start Dataset content

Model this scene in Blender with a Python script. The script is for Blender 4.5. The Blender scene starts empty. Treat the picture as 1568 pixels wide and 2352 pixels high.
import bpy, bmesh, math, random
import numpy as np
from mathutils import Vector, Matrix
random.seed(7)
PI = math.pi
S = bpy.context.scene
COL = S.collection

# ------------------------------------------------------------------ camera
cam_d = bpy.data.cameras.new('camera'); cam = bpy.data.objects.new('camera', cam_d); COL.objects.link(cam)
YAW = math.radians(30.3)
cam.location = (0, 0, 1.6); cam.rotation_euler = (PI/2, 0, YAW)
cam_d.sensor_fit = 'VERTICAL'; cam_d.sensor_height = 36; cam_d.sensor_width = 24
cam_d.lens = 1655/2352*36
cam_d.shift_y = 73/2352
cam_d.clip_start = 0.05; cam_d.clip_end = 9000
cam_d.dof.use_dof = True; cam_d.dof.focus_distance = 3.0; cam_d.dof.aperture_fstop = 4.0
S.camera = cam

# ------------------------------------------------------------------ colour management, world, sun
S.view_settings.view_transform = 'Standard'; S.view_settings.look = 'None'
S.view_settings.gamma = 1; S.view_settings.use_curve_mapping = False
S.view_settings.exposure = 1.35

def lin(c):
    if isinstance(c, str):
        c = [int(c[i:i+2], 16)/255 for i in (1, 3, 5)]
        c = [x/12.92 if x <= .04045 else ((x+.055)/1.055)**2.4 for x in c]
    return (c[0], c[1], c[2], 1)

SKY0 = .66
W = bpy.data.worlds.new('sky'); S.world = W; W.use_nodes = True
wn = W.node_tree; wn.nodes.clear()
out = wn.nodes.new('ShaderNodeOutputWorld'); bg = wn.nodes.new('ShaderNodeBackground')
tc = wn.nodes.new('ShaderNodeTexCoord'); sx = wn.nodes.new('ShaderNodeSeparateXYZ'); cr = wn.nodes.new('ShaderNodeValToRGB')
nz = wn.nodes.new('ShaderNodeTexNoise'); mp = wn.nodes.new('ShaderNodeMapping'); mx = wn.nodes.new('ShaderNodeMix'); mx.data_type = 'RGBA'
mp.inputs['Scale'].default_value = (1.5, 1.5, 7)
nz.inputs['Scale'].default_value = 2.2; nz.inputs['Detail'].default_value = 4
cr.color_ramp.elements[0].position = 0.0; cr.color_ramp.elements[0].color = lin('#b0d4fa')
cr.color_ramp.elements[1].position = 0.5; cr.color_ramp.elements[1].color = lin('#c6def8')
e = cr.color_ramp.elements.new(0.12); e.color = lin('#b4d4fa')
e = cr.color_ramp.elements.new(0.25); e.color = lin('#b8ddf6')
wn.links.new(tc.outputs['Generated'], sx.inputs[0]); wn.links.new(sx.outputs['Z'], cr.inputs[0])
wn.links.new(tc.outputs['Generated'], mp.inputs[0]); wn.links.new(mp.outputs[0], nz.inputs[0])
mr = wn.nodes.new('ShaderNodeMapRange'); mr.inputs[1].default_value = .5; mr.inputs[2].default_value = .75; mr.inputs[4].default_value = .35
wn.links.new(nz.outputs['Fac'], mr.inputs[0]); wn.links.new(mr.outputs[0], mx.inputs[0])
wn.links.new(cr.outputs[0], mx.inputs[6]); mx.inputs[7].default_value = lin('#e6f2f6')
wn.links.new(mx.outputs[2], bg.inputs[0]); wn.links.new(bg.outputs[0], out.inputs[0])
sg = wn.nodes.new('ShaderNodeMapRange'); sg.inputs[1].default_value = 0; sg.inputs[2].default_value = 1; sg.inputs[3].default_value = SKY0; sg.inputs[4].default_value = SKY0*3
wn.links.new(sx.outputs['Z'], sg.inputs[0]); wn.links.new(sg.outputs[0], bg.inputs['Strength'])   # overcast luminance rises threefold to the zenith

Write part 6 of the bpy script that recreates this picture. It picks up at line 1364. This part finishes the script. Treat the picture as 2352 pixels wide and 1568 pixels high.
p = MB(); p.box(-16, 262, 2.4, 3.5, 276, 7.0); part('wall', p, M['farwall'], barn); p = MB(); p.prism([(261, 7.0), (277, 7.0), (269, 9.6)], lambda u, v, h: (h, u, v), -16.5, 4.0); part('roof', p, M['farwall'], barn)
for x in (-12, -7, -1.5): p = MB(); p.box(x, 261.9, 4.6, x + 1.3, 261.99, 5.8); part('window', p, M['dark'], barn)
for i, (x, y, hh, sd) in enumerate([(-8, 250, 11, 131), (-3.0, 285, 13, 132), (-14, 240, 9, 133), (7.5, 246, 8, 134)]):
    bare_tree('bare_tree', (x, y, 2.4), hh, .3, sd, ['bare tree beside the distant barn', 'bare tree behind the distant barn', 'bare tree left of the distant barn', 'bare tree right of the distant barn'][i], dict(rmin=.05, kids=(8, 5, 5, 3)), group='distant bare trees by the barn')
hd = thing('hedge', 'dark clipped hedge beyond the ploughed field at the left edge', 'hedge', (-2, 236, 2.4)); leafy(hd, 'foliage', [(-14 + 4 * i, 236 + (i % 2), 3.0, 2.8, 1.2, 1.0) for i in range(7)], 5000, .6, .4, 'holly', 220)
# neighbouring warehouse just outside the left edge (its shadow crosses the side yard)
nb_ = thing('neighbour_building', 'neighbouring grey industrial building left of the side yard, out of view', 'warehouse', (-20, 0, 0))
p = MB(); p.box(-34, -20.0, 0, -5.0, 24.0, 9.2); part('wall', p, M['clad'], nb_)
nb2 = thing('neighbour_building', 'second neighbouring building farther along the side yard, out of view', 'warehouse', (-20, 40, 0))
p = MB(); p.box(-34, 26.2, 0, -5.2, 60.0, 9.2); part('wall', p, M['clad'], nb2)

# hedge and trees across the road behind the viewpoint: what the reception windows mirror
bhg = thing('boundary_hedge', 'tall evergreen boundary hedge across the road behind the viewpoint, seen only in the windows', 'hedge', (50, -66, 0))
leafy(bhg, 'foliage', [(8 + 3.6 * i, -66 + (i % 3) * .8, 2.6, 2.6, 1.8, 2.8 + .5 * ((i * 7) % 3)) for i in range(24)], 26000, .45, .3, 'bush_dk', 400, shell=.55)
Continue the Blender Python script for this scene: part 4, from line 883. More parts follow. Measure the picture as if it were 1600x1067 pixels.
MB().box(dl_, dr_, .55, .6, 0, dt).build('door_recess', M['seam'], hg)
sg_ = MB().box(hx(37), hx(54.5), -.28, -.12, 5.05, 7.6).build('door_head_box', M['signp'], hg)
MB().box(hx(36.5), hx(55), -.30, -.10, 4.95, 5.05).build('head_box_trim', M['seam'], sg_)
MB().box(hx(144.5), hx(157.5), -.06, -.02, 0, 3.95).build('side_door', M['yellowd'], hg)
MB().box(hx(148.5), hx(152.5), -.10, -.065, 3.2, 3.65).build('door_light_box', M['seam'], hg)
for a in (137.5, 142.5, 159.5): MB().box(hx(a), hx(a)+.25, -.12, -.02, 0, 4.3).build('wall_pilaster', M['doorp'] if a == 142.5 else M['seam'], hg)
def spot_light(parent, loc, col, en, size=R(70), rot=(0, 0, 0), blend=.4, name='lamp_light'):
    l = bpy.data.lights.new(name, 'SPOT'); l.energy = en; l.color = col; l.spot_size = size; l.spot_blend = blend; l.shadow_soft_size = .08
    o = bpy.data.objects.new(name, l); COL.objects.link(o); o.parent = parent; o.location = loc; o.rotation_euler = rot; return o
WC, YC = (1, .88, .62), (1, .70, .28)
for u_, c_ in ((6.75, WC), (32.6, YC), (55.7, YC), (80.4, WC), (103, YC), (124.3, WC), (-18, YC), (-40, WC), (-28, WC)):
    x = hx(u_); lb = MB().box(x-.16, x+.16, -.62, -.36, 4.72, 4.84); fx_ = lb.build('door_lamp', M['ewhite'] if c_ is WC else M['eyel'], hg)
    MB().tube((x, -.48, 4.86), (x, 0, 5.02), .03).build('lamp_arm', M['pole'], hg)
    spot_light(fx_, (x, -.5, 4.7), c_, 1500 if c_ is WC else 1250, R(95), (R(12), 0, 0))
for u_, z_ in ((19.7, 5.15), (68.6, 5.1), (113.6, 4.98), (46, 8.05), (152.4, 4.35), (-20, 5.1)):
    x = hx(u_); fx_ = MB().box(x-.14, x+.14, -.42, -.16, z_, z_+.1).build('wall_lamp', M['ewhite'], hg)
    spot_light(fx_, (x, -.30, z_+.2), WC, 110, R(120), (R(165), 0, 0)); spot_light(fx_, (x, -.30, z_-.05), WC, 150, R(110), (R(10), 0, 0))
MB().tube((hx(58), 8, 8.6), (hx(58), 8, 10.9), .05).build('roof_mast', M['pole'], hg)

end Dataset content

Among the records above, extract exactly the lines from the line with "Write part 6" to the line with "p = MB(); p.box(-34, 26.2, 0, -5.2, 60.0, 9.2);", both lines included, and leave out the rest.

Write part 6 of the bpy script that recreates this picture. It picks up at line 1364. This part finishes the script. Treat the picture as 2352 pixels wide and 1568 pixels high.
p = MB(); p.box(-16, 262, 2.4, 3.5, 276, 7.0); part('wall', p, M['farwall'], barn); p = MB(); p.prism([(261, 7.0), (277, 7.0), (269, 9.6)], lambda u, v, h: (h, u, v), -16.5, 4.0); part('roof', p, M['farwall'], barn)
for x in (-12, -7, -1.5): p = MB(); p.box(x, 261.9, 4.6, x + 1.3, 261.99, 5.8); part('window', p, M['dark'], barn)
for i, (x, y, hh, sd) in enumerate([(-8, 250, 11, 131), (-3.0, 285, 13, 132), (-14, 240, 9, 133), (7.5, 246, 8, 134)]):
    bare_tree('bare_tree', (x, y, 2.4), hh, .3, sd, ['bare tree beside the distant barn', 'bare tree behind the distant barn', 'bare tree left of the distant barn', 'bare tree right of the distant barn'][i], dict(rmin=.05, kids=(8, 5, 5, 3)), group='distant bare trees by the barn')
hd = thing('hedge', 'dark clipped hedge beyond the ploughed field at the left edge', 'hedge', (-2, 236, 2.4)); leafy(hd, 'foliage', [(-14 + 4 * i, 236 + (i % 2), 3.0, 2.8, 1.2, 1.0) for i in range(7)], 5000, .6, .4, 'holly', 220)
# neighbouring warehouse just outside the left edge (its shadow crosses the side yard)
nb_ = thing('neighbour_building', 'neighbouring grey industrial building left of the side yard, out of view', 'warehouse', (-20, 0, 0))
p = MB(); p.box(-34, -20.0, 0, -5.0, 24.0, 9.2); part('wall', p, M['clad'], nb_)
nb2 = thing('neighbour_building', 'second neighbouring building farther along the side yard, out of view', 'warehouse', (-20, 40, 0))
p = MB(); p.box(-34, 26.2, 0, -5.2, 60.0, 9.2); part('wall', p, M['clad'], nb2)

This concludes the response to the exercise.